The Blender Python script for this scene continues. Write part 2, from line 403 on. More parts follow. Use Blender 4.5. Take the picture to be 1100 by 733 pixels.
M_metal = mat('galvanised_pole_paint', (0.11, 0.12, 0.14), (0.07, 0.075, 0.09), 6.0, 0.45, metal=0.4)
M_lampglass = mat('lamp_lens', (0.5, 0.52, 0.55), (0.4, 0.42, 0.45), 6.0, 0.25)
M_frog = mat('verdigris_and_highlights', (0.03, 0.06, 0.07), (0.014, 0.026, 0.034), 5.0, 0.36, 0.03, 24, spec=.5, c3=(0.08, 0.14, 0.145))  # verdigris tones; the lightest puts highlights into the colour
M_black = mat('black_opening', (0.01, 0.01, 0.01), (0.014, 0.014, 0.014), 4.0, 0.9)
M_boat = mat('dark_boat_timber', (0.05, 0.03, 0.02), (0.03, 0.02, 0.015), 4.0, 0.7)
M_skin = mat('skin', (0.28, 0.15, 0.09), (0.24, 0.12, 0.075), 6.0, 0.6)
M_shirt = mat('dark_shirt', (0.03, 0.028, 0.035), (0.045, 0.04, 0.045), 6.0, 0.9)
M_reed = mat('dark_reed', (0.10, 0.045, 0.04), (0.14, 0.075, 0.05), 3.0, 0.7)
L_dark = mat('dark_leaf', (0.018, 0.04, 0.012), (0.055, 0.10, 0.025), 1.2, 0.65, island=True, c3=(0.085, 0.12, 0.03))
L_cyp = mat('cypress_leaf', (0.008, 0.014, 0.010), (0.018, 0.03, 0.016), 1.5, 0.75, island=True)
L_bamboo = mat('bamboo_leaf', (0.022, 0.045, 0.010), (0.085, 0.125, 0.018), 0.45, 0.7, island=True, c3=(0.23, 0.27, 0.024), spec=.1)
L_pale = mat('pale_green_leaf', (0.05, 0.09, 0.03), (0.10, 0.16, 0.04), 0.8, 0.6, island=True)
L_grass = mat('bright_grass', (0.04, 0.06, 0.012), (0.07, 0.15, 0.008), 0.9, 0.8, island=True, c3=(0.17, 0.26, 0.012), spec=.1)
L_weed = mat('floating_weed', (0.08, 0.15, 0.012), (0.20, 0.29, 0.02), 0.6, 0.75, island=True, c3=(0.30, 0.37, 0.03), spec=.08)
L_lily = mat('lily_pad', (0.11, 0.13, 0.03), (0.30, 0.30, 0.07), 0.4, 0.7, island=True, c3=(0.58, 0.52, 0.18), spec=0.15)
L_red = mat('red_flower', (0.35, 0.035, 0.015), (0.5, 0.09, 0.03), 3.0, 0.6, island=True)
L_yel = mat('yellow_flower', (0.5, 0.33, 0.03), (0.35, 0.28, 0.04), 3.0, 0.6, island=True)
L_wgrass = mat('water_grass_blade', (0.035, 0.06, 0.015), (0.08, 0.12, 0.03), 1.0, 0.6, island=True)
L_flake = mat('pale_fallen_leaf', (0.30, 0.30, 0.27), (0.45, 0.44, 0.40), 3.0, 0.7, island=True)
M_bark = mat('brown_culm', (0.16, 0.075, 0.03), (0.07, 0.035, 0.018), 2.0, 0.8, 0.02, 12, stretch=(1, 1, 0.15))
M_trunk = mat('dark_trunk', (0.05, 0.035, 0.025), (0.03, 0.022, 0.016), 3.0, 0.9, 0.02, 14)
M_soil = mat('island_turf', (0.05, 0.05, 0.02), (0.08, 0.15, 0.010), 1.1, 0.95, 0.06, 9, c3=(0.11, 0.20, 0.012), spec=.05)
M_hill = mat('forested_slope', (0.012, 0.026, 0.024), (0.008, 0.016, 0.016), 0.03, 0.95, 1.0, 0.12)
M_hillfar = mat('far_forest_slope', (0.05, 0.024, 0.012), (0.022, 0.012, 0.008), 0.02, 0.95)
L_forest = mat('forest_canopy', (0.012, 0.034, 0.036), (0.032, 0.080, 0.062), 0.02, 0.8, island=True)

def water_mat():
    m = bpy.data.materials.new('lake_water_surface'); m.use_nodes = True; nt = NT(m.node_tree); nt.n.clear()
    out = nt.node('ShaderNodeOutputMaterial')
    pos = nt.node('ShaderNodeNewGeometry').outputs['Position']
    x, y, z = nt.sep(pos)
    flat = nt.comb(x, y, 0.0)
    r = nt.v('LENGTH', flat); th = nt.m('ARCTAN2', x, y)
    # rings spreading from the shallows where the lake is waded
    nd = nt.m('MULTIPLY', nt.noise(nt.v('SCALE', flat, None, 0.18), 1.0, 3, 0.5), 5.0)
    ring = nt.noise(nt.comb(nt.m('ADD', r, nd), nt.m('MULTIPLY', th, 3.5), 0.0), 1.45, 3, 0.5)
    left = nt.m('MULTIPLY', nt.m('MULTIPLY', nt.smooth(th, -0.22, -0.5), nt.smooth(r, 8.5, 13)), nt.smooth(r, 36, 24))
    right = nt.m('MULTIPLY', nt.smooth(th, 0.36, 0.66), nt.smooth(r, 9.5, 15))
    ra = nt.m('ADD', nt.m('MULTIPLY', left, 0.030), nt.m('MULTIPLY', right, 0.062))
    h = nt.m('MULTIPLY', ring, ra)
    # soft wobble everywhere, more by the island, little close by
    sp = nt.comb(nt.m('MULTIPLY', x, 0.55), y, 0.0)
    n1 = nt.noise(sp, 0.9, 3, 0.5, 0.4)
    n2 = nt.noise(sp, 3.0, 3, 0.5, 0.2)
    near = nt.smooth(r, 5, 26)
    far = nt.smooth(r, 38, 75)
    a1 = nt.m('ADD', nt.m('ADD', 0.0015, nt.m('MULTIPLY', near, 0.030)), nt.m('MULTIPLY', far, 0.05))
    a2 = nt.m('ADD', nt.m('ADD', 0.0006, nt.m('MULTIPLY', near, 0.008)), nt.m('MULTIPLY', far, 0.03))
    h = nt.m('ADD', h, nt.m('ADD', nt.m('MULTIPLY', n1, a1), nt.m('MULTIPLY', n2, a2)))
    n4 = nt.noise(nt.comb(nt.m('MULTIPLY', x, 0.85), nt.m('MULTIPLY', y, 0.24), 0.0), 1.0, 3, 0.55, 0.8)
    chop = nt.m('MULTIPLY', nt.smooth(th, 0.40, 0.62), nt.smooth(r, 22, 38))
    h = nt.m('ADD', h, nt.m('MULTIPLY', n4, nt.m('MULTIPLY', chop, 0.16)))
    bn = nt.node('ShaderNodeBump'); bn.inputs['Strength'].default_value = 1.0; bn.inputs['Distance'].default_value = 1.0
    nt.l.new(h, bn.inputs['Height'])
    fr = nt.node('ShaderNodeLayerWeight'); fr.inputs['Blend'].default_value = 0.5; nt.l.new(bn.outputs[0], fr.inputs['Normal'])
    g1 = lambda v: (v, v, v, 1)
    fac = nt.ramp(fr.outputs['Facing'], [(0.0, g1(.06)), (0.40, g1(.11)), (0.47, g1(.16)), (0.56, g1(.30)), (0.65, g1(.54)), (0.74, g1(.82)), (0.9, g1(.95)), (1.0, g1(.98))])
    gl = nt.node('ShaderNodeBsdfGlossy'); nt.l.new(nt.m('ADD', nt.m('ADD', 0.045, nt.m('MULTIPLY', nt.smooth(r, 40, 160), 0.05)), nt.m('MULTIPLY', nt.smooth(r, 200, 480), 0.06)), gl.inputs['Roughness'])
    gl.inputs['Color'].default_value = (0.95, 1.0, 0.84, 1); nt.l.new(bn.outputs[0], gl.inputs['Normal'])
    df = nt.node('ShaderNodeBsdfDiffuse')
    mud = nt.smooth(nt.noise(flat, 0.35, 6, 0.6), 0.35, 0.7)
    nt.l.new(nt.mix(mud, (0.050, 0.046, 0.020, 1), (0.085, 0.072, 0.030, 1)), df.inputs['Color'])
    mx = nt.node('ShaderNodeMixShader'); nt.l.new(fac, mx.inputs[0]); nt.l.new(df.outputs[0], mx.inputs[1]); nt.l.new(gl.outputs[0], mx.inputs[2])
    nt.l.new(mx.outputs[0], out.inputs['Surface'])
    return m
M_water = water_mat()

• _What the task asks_
Where a line above contains the string "from", copy that line.

• _Final result_
The Blender Python script for this scene continues. Write part 2, from line 403 on. More parts follow. Use Blender 4.5. Take the picture to be 1100 by 733 pixels.
    # rings spreading from the shallows where the lake is waded